Fifty Shades being based on Twilight, I’m thinking about Robert Pattinson’s career. He’s done just about everything in the years since those movies.
Sure. I’ve known Rob just about my entire career, actually, long before Twilight … He and I were bumming around London, looking for work like any other actor on that side of the world. Any British actor currently between 28 and 40, we pretty much all ran in the same circles. God, I get nightmares thinking about the apartment he used to live in. He always wanted to make stuff like Good Time, that’s where his head is. But things happen and you go down a different path, and you realize that you don’t stay on it forever. You come out the other end, and the world’s much bigger.

I cannot deny that my favorite scene is the one in which your character sings Paul McCartney’s “Maybe I’m Amazed” at the piano. Were you nervous for this, or did you have experience singing, what was the deal?

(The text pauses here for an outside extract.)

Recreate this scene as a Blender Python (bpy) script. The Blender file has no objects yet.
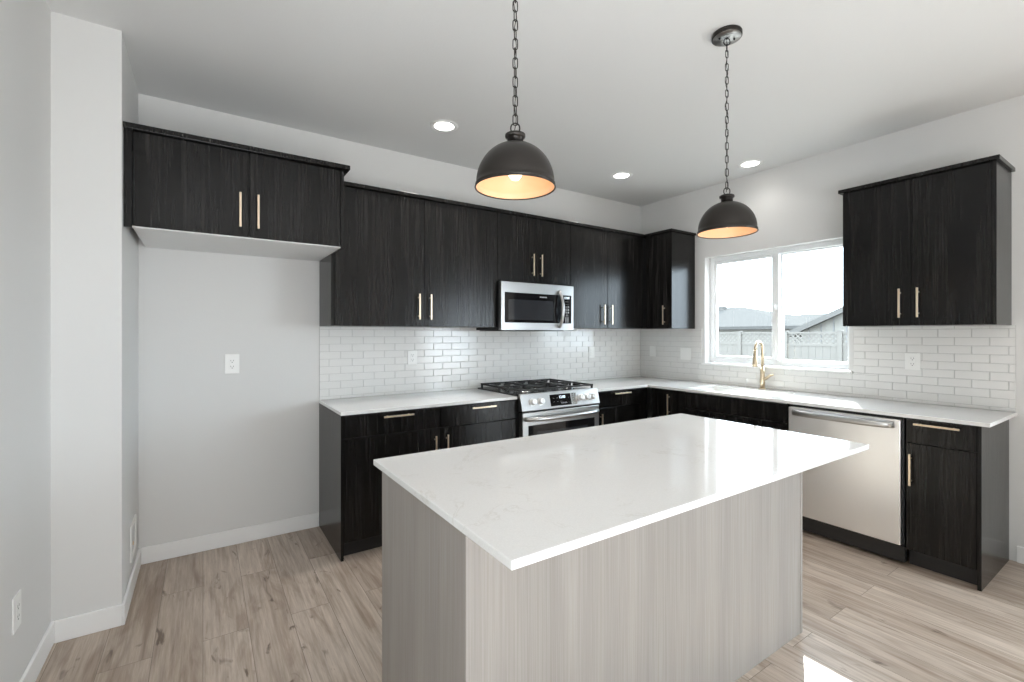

Pure terror, really. That day was crazy because I can sing a bit, but the prospect was still terrifying to me. We were shooting at Sarah McLachlan’s house in Whistler, she had stuck around while we were working, and she’d perform for the crew during breaks or between takes. The same piano that I sit at in the movie.

You had to follow that up?
Straight fucking after. She sang three or four beautiful songs, I think I caught a couple people tearing up, and then they were like, “All right, Jamie, you’re up!” People are still lost in reverie, and I’m like, “Fuck this! Don’t put me on after her!”